Tagged: stoning

Acts 7:55-60

This text is used for the Lectionary Year A on May 14, 2017.

The conclusion of Stephen’s speech (Acts 7:1-54) became the tipping point that unleashed persecution against the church inside Jerusalem (Acts 8:1) and the spread of the gospel toward Judea, Samaria and the ends of the earth (Acts 1:8).   The Jewish religious leaders listening to Stephen boiled over with anger.  Some biblical scholars have likened that religious group to a pack of ravenous wolves ready to tear limb from limb this one full of the Holy Spirit (Acts 7:55; 6:3, 5, 10) who was standing before them with the face of an angel (Acts 6:15).  Just a few years earlier this identical, angry, religious pack felt the same way when Jesus of Nazareth stood before them.  They did whatever it took to end Jesus’ life outside the gates of Jerusalem in a bloody mess and were soon to make sure Stephen’s end would come to pass.  As Yogi Berra is credited with saying, “It was déjà vu all over again.”
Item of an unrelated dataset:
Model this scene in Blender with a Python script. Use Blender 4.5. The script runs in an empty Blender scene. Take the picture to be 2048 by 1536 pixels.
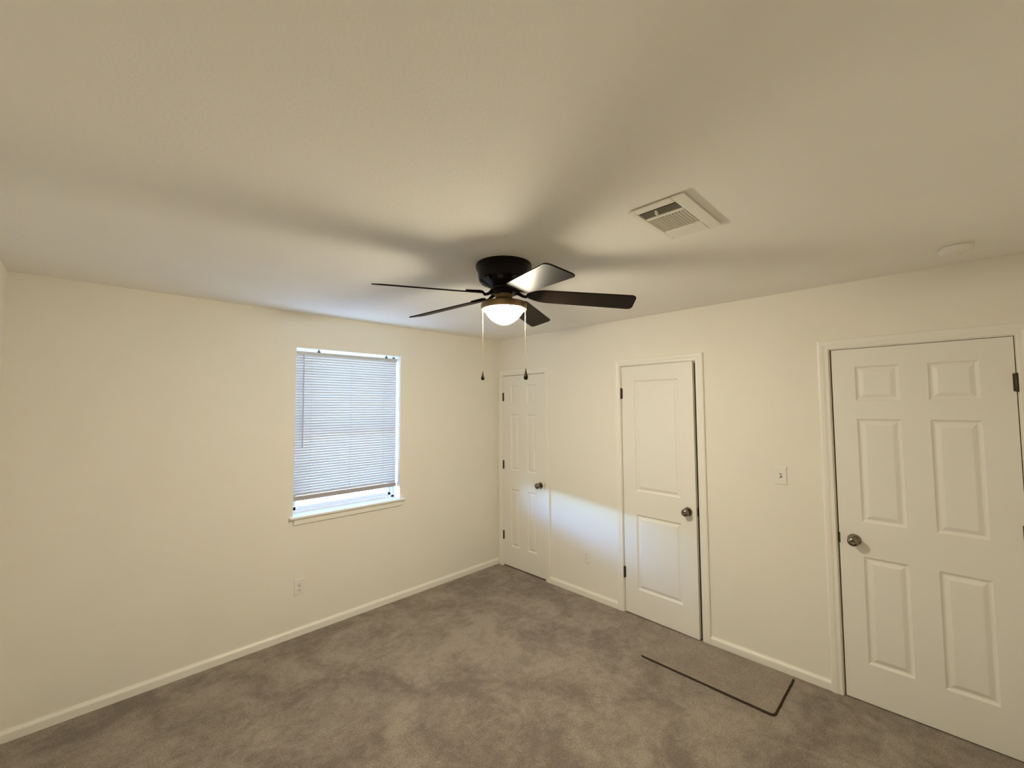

The details described in the Bible leading to the deaths of Jesus and Stephen parallel each other in many regards.  There was an underground movement of secrecy that gained momentum toward both men as the angry Jewish leaders went to work on their plan towards removal and execution (John 11:45-53; Acts 6:11).  The religious wolves accused both of blasphemy and speaking against the Temple (Matthew 26:59-63; Acts 6:12-14).  Jesus responded to the accusations by telling the high priest, “But I tell you, from now on you will see the Son of Man seated at the right hand of Power and coming on the clouds of heaven” (Matthew 26:63; cf. Daniel 7:13-14).  Stephen responded to the enraged accusers by seeing beyond them and into what awaited him and said, “Behold, I see the heavens opened, and the Son of Man standing at the right hand of God” (Acts 7:56).  Jesus mentions the posture of the Son of Man being seated while Stephen describes the Son of Man standing in heaven.  Both were located at the ultimate position of ultimate power: the right hand of God.